__SUPPLIED INFORMATION__
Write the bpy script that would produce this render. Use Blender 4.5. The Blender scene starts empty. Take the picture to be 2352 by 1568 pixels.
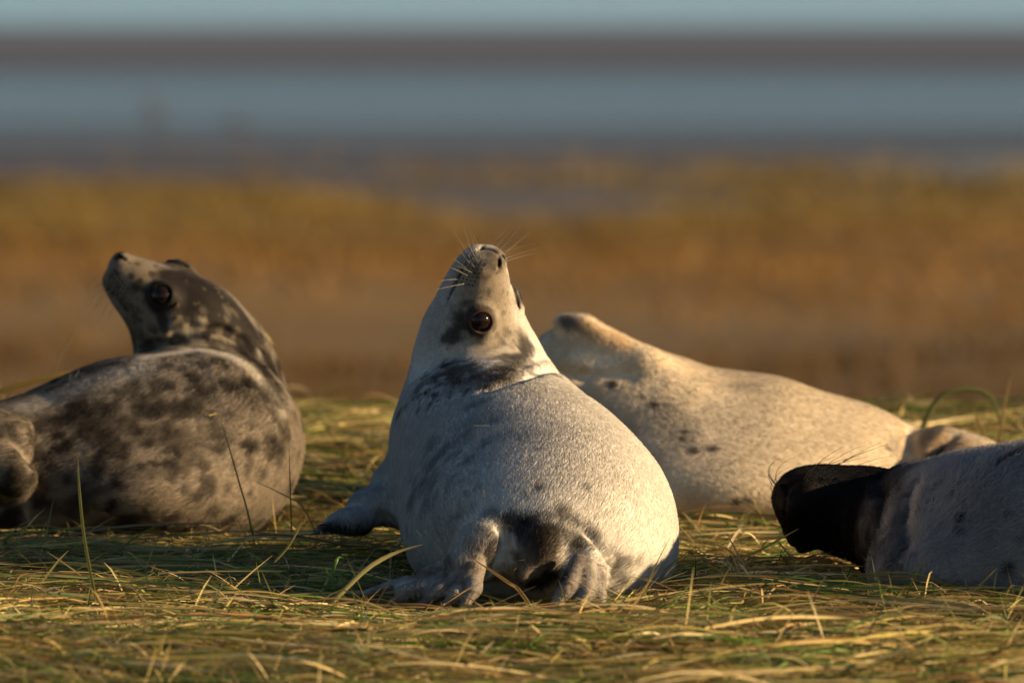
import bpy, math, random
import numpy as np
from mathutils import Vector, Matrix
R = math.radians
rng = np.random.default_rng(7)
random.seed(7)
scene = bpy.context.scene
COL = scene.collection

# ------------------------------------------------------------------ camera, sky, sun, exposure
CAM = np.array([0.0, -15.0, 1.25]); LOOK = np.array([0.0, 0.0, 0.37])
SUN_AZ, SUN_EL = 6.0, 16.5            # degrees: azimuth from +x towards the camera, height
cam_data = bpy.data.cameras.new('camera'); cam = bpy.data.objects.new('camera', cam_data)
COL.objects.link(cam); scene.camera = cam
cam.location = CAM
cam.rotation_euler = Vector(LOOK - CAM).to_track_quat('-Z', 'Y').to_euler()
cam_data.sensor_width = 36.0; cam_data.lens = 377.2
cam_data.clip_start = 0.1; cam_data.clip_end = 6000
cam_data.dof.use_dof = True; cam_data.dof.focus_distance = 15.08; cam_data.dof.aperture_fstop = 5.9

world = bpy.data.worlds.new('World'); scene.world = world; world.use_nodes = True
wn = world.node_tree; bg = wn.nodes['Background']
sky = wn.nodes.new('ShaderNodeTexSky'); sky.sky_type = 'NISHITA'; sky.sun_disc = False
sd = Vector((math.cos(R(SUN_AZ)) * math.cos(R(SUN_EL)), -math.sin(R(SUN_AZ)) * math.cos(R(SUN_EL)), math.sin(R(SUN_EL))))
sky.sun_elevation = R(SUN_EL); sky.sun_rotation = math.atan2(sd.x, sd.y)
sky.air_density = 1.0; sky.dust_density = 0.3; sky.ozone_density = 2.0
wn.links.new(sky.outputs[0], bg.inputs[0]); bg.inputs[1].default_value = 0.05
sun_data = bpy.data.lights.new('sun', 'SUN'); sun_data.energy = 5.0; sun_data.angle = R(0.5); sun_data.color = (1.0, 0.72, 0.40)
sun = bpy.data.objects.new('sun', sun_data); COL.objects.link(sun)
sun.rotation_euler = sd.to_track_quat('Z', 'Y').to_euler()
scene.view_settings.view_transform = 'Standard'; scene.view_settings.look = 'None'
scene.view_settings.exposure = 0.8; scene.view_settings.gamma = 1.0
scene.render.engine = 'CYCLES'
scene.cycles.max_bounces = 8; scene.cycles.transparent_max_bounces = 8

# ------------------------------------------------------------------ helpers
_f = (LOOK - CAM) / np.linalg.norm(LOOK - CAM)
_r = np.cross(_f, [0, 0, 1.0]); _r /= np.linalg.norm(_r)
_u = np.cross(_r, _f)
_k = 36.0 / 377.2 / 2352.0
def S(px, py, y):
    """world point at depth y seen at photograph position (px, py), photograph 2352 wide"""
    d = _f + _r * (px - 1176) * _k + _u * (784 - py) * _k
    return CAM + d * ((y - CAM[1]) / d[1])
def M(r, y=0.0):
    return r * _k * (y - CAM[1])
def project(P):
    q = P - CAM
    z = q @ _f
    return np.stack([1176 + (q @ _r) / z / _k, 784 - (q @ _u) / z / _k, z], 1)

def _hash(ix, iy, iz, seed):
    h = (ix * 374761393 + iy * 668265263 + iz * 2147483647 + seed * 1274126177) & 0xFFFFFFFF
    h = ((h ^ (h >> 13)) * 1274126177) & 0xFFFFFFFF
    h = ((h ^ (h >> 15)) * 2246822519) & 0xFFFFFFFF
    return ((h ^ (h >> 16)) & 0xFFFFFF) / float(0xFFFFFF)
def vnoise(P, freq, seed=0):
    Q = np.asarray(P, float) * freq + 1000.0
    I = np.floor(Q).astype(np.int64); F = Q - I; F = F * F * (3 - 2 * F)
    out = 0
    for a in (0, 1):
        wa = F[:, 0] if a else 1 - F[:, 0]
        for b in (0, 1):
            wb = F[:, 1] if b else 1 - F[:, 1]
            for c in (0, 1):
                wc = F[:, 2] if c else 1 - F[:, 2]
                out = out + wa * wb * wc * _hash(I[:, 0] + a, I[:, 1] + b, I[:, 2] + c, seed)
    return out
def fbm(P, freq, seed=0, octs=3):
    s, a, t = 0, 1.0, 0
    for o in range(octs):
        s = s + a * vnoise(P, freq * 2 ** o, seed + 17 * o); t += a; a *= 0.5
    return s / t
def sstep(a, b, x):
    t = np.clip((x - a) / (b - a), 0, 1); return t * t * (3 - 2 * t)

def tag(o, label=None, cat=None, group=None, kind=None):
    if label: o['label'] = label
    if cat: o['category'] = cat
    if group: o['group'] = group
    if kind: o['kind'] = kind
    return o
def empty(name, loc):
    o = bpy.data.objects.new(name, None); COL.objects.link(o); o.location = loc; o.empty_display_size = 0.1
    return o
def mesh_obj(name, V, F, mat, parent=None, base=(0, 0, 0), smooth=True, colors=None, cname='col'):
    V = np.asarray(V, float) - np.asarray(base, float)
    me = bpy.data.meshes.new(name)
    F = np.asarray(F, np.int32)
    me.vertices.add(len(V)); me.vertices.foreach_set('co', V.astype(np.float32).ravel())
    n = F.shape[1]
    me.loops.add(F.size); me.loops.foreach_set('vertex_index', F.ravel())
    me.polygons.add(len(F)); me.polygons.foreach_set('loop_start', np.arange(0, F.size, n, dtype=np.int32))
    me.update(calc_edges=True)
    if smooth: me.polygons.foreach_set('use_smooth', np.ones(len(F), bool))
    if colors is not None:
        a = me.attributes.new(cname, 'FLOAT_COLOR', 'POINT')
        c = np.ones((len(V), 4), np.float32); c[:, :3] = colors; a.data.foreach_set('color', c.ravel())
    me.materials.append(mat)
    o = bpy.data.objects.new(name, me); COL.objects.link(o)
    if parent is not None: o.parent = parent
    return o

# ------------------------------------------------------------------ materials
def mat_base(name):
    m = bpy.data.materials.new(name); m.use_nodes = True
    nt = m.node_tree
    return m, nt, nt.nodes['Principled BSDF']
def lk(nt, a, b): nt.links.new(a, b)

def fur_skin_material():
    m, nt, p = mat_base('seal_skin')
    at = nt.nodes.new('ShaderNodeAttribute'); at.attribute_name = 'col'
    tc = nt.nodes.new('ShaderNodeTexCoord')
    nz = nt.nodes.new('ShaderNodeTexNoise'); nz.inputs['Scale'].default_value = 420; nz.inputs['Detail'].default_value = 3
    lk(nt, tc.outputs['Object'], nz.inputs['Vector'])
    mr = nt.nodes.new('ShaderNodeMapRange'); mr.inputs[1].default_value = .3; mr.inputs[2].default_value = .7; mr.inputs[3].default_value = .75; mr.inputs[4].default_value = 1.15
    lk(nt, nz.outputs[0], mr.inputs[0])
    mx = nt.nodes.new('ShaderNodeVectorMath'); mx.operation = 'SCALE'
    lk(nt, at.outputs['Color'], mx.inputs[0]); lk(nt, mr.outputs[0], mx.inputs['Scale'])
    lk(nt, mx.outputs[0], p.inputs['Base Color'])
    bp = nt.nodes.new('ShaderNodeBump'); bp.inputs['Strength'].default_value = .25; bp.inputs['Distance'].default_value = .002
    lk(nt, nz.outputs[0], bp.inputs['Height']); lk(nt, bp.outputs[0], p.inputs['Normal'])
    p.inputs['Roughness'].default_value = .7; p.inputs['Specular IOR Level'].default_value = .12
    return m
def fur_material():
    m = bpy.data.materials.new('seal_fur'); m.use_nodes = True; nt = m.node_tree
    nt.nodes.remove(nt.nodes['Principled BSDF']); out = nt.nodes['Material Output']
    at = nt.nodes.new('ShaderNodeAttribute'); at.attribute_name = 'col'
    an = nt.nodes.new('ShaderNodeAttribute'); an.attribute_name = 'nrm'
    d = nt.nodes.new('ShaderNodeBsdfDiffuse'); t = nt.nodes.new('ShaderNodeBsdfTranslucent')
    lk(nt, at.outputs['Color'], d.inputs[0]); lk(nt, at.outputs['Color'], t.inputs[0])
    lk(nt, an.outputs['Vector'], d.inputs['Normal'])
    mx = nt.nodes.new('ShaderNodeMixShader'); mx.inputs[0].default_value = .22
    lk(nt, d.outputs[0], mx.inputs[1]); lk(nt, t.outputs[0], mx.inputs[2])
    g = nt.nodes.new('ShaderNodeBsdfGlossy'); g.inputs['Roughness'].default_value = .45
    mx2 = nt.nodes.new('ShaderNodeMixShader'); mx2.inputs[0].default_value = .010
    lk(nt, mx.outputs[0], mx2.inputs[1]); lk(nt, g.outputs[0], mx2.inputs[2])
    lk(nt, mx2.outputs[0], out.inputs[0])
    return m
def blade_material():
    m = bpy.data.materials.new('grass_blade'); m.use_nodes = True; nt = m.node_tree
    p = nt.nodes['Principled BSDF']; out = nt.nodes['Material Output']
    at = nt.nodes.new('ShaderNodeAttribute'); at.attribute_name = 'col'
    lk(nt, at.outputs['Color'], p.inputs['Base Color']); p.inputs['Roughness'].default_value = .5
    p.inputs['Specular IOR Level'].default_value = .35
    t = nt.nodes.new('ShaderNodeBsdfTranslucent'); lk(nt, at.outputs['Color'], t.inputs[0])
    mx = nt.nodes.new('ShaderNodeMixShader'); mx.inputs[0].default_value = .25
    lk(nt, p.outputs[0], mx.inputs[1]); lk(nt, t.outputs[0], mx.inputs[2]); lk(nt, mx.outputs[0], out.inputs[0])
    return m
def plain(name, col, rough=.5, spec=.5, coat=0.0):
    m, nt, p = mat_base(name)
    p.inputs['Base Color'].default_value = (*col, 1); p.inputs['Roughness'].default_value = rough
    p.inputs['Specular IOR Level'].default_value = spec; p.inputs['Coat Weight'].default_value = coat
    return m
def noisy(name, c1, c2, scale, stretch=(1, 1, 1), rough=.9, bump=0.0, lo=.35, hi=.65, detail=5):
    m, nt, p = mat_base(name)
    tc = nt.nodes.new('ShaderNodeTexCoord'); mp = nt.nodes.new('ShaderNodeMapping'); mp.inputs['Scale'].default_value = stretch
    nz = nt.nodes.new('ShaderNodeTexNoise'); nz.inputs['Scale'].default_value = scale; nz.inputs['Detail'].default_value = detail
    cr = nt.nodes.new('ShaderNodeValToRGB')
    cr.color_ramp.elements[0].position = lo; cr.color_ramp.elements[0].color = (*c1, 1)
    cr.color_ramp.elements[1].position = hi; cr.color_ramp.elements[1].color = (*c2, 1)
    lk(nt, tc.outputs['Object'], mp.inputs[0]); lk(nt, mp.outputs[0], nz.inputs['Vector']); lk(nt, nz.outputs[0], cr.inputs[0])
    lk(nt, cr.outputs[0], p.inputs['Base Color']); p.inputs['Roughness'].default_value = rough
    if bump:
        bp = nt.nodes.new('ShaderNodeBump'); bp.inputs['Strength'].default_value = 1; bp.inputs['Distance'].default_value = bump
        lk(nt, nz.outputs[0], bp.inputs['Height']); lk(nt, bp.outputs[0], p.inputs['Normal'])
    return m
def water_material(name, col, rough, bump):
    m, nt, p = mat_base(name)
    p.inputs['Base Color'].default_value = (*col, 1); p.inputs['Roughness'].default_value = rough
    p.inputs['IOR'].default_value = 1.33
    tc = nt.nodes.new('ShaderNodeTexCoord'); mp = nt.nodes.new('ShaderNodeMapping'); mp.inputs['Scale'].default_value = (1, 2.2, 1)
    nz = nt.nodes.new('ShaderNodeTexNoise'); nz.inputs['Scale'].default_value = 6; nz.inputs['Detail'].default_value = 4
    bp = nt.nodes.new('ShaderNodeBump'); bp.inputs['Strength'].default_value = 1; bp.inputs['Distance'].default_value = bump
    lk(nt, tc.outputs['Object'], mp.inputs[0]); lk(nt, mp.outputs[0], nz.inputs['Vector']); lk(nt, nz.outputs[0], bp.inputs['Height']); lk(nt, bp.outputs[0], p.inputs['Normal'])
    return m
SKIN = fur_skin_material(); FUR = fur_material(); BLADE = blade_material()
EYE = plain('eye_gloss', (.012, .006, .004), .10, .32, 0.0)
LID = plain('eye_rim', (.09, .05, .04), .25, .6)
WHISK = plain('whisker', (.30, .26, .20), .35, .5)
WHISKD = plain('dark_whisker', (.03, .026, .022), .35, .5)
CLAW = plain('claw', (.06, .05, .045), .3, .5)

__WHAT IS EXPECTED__
Exactly reproduce the run of lines from the start of the listing through the line with "COL = scene.collection", inclusive; pictures are not copied.

__ANSWER BELOW__
Write the bpy script that would produce this render. Use Blender 4.5. The Blender scene starts empty. Take the picture to be 2352 by 1568 pixels.
import bpy, math, random
import numpy as np
from mathutils import Vector, Matrix
R = math.radians
rng = np.random.default_rng(7)
random.seed(7)
scene = bpy.context.scene
COL = scene.collection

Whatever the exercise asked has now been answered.